Sous ces formes-là, plus ou moins spontanées, citoyennes (mais non exclusives de dérives ou de récupérations populistes, c’est une autre histoire). Mais aussi, par extension, sous les formes organisées du combat syndical structuré : la question « à quoi bon faire grève ? » s’entend désormais aussi même sur les piquets… Mais au moins ces résignés-là continuent-ils à s’indigner…
Et à faire vivre la démocratie, parce qu’il n’y a pas de démocratie sans colère du peuple et donc sans manifestations publiques de ces colères. Autrement dit, la colère est pour le peuple le moyen légitime d’exprimer ses insatisfactions et d’établir un rapport de force susceptible de faire fléchir le pouvoir. Ceux qui en douteraient n’ont qu’à regarder, a contrario, ce que font les régimes autoritaires lorsqu’ils y sont confrontés.
Cette colère, ce n’est évidemment pas l’épanchement ordurier sur les réseaux sociaux.
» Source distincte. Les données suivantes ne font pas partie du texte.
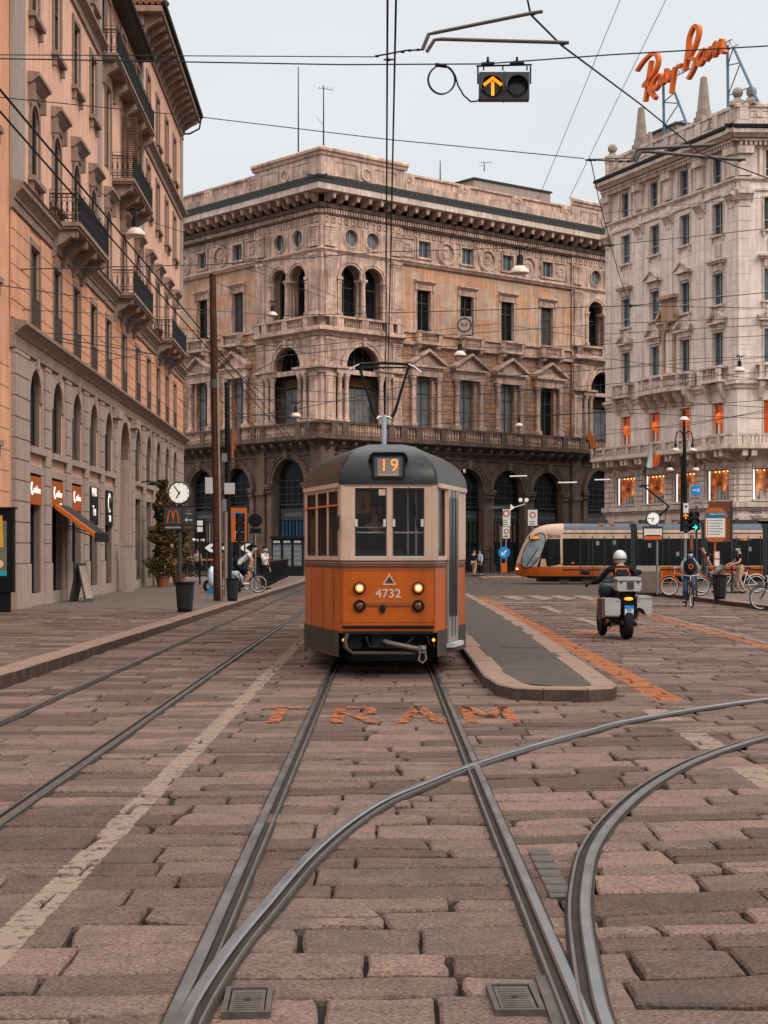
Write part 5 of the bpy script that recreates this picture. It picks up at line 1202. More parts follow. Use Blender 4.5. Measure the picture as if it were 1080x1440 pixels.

Ce n’est pas non plus la colère au nom du peuple, où le dirigeant politique « médiateur » de cette « colère » se transforme en une sorte de messie capable de tout. Il y en a eu de terribles exemples au XXe siècle, et le XXIe ne s’annonce hélas pas en retrait…
Il s’agit d’une colère qui doit pouvoir s’organiser, structurer des revendications pour les porter avec efficacité. Les expériences dont j’ai parlé plus haut étaient éminemment colériques, donc démocratiques. Mais elles n’ont pas pu, ou (plus probablement) pas voulu se traduire dans le système politique et elles se sont donc marginalisées.
Sauf à renoncer à ce qu’elle est, la démocratie implique qu’on la secoue au sein même du système quand on conteste ses choix. Le problème des initiatives telles que les « Gilets jaunes » est qu’elles ont voulu se positionner en dehors. C’était à la fois s’inscrire dans la défiance et dans le repli.
La défiance : contestés, les choix politiques ont engendré la méfiance vis-à-vis de la manière dont fonctionnaient les outils de la démocratie. Et cette critique des outils s’est transformée en un rejet du système lui-même. Un peu comme si, faute de trouver un point d’appui au bon endroit, on jetait à la poubelle la théorie d’Archimède.
Au bout du raisonnement il y a, dans l’opinion, le repli sur soi et le désintérêt pour la chose publique, qui est d’ailleurs encouragé par ceux des politiques qui ont fait le vœu de se passer de démocratie, finalement bien encombrante quand on gouverne.
Cela vaut pour les institutions politiques proprement dites, cela vaut aussi pour les relations du travail et la structuration des combats sociaux. Les mouvements type « Gilets jaunes » ont souvent manifesté une réticence à l’égard des organisations syndicales. Et réciproquement. C’était – c’est toujours – faire fausse route. Réfléchissons ensemble à cette citation : « Le citoyen, le travailleur doit pouvoir s’identifier au syndicat, à ses propositions et ses actions, pour le soutenir. Un des principaux enjeux me semble être de dépasser les intérêts spécifiques, sectoriels, pour mieux embrasser les enjeux du XXIe siècle. Les syndicalistes doivent être la somme des intérêts individuels et même plus. Les réseaux sociaux, les rassemblements avec des acteurs venus d’autres horizons constituent de nouveaux outils collectifs pour le ou la syndicaliste ».
Ces propos ne viennent pas d’un micro posé sur l’estrade d’une tribune près de la gare du Midi à l’issue d’une manif, mais d’une chronique parue dans le journal Le Soir du 17 septembre dernier. Signée de Marek Hudon, professeur à la Solvay Business School (Université libre de Bruxelles). Pas une école de militants syndicaux. En cet automne menaçant, il nous indique, si nous en doutions encore, où est le point d’appui.